Roma: arte da ascoltare. Al MAXXI

17 Novembre 2014


Una scultura e un’installazione possono essere senz’altro viste, percepite, vissute nella loro dimensione tridimensionale; persino toccate se l’artista lo permette. Ma possono essere ascoltate? Un tema, questo, introdotto fin dagli Anni Settanta grazie alle intuizioni critiche di Murray Schaffer, padre del concetto di paesaggio sonoro. Un tema plasmato da Hou Hanru in una mostra stupefacente, in scena fino a fine novembre al MAXXI.

Alto tasso di sperimentazione per il progetto ideato dal direttore artistico del museo romano, che chiede al suo pubblico di mettersi in gioco e lasciarsi sedurre, spiazzare e affascinare da un’esperienza immersiva totalizzante. Questo fa Open Museum Open City , trasformando la struttura disegnata da Zaha Hadid in un ammaliante carillon postmoderno, magic box  dove trovano posto installazioni di delicata profondità concettuale e grande forza espressiva.

Vale come una membrana il muro con cui Francesco Fonassi taglia lo spazio espositivo, separando un pubblico che percepisce e avverte – al di qua e al di là della barriera – l’avvicinarsi dell’altro, creando suggestioni e comunicazioni che si spostano dal poiano visuale a quello puramente empatico; mentre Justin Bennet e Haroon Mizra ricreano grazie ad una accurata azione di field recording metropolitano piccoli angoli di Roma. Tutti da ascoltare. Come nel caso dell’installazione che vede Bill Fontana distillare i magici suoni dell’acquedotto Vergine.

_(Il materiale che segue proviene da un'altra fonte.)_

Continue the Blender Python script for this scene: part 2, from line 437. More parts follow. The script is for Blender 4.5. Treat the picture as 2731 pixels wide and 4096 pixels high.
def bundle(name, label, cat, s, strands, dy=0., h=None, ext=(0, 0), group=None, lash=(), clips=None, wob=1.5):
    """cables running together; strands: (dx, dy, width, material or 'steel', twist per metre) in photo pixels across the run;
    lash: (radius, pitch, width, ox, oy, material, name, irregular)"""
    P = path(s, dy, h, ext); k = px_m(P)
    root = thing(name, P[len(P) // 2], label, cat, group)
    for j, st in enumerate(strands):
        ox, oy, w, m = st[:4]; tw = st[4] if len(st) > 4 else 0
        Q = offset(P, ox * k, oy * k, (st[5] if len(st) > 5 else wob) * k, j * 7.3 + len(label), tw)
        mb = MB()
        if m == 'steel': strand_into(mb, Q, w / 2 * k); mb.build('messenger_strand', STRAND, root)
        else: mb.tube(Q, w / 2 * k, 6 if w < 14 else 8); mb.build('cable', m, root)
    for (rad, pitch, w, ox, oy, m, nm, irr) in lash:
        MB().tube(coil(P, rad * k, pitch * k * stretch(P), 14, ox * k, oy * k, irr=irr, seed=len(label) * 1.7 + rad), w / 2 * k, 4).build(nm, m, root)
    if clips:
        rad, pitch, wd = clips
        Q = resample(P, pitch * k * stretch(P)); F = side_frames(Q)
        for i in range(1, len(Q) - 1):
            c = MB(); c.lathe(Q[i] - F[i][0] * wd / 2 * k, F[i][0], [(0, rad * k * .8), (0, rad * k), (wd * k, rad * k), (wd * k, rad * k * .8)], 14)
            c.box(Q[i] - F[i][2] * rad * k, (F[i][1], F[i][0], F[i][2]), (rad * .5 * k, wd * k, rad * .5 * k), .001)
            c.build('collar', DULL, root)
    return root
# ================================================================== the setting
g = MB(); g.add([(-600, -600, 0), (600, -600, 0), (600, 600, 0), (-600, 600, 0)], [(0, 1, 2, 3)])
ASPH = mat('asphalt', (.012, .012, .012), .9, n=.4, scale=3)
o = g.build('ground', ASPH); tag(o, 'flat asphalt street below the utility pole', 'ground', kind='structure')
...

Ha toni quasi alla Kandindkij il progetto che vede Philippe Rahm giocare con luci e suoni, scomponendo nota per nota un brano di Debussy e rappresentandolo nell’associazione tra output sonori basilari e flash colorati; affronta invece il tema dell’incomunicabilità Jean-Baptiste Ganne, che traduce (nella foto) il Don Chisciotte  in alfabeto morse e ne usa i bit per bombardare il museo con un assordante e disperato silenzio.